Japonya Kıymetli Madenler Piyasası Birliği direktörü Bruce Ikemizu, “Bu yıl insanlar özellikle Çin konusunda resmi rakamlara gerçekten inanmıyor,” diyor. Ikemizu, Çin’in mevcut altın rezervlerinin yaklaşık 5.000 ton olduğuna, yani kamuya açıkladığının iki katına yakın olduğuna inanıyor.

Tüm ülkeler alımları gizli tutmaya başladı

Merkez bankaları son yıllarda devasa miktarda altın satın alıyor. Bu da fiyatları ons başına 4.300 doların üzerine çıkaran ralliyi körükledi. Dünya Altın Konseyi verilerine göre, son on yılda ABD dışındaki küresel rezervlerde altının payı %10’dan %26’ya yükseldi ve altını doların ardından ikinci en büyük rezerv varlığı haline getirdi.

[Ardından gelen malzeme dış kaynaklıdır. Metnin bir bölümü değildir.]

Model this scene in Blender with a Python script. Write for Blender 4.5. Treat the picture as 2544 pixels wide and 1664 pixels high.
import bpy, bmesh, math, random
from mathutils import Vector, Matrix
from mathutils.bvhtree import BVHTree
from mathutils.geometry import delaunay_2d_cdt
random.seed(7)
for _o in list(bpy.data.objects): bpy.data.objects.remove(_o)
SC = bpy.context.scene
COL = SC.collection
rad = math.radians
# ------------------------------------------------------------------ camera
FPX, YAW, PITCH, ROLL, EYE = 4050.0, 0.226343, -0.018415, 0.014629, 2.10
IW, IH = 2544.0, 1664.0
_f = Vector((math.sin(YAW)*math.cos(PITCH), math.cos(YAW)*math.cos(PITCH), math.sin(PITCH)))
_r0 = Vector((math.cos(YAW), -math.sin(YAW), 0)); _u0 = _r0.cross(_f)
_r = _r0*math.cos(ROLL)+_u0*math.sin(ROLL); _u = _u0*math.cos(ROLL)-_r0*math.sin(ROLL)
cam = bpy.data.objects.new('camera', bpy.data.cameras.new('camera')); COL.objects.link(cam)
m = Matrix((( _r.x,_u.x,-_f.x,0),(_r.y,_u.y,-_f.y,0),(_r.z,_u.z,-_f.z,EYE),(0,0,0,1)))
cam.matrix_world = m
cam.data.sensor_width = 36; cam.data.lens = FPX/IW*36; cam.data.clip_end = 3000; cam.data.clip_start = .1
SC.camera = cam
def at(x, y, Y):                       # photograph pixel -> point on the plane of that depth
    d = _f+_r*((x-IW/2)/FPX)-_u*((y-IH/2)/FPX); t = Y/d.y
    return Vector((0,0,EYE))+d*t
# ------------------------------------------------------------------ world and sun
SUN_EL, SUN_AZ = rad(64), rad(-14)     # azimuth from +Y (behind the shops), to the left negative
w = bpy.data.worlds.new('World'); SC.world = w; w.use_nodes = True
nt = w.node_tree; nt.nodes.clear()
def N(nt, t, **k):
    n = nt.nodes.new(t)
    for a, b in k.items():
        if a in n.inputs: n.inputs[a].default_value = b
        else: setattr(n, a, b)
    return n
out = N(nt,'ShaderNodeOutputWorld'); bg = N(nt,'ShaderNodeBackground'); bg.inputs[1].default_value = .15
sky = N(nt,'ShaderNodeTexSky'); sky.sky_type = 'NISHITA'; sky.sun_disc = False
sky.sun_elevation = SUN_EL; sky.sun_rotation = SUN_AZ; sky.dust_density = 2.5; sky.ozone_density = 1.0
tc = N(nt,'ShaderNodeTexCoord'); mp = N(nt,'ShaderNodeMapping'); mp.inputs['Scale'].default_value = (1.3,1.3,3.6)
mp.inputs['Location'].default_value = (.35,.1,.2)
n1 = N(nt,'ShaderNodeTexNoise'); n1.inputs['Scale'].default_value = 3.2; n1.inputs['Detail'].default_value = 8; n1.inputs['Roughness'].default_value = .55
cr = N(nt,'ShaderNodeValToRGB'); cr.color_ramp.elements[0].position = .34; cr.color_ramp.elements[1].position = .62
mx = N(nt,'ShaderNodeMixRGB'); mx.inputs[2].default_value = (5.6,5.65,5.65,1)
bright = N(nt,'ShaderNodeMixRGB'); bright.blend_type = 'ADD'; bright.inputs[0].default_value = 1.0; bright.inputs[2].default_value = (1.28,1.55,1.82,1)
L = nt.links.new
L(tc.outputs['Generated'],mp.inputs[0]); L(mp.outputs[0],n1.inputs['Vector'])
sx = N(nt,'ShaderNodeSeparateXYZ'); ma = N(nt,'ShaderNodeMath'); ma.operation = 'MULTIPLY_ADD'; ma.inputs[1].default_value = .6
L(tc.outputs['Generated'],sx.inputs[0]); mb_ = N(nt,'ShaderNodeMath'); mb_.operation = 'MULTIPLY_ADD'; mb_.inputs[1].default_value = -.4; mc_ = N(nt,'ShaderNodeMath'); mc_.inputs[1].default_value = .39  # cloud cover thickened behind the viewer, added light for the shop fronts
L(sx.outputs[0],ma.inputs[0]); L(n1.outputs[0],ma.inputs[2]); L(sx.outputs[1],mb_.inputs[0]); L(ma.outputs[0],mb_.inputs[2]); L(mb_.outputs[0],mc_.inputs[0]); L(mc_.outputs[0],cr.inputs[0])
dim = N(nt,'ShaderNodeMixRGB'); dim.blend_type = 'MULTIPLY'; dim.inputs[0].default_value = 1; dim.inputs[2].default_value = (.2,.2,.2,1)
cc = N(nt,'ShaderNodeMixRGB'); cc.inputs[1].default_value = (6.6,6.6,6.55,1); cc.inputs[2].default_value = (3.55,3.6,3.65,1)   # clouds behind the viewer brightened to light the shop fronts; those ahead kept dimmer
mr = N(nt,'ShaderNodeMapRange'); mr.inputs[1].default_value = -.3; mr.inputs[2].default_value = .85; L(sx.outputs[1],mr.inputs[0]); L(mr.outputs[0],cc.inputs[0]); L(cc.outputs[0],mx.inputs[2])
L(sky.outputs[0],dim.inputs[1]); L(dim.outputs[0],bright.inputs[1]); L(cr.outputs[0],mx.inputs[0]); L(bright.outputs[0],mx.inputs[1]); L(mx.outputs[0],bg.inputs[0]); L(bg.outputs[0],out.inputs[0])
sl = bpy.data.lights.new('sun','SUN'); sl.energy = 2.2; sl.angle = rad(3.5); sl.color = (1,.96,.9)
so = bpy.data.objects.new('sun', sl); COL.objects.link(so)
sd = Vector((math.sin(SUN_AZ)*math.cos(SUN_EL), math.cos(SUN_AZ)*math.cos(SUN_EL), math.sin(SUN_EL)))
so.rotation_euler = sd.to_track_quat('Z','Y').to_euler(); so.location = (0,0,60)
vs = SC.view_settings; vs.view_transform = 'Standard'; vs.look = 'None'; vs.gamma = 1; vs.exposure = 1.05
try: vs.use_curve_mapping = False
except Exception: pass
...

Ancak bu alımların giderek daha az bir kısmı IMF’ye raporlanıyor; IMF bu verileri gönüllü olarak topluyor.

WGC’nin Metals Focus verilerine dayanarak yaptığı tahminlere göre, en son çeyrekte resmi alımların yalnızca üçte biri kamuya açıklandı; bu oran dört yıl önce yaklaşık %90 seviyesindeydi.

Merkez bankaları, altın işlemlerini piyasada öncü olmayı engellemek ya da siyasi nedenlerle raporlamamayı tercih edebiliyor. Bazı ülkeler, genellikle dolar karşıtı bir güvence olarak görülen altını kamuya açık bir şekilde almanın, Trump yönetimiyle ilişkileri kötüleştirebileceğinden endişe ediyor.

İsviçreli rafineri MKS Pamp analisti Nicky Shiels şöyle diyor:

“ABD yönetiminden gelebilecek misilleme korkusuyla, gerekirse asgari düzeyde raporlama yapmak mantıklı. Altın tam anlamıyla bir ABD riskine karşı korunma aracı olarak görülüyor. Çoğu gelişmekte olan piyasada merkez bankalarının alımları tam olarak açıklamaması çıkarlarına daha uygun.”

Satıcılar da niyetlerini açıklayarak fiyatların kendi aleyhlerine hareket etmesini istemeyebilir. Örneğin, eski İngiltere Maliye Bakanı Gordon Brown’ın 1999’da İngiltere Merkez Bankası’nın altın rezervlerinin yarısını satacağını kamuoyuna duyurması, fiyatların daha da düşmesine katkıda bulunmuştu, banka altını o dönem ortalama ons başına sadece 275 dolara satmıştı. Bugünkü fiyatın yaklaşık on beşte biri.

Société Générale analisti Michael Haigh, bu şeffaflık eksikliğinin altın piyasasını petrol gibi Opec tarafından düzenlenen emtialara kıyasla “benzersiz ve zor” hale getirdiğini söylüyor:

“Altında farklı olan şey, merkez bankalarına giren ve çıkan tonajın çok etkili olması. Bu konuda netlik olmadığında işler biraz daha sorunlu hâle geliyor.”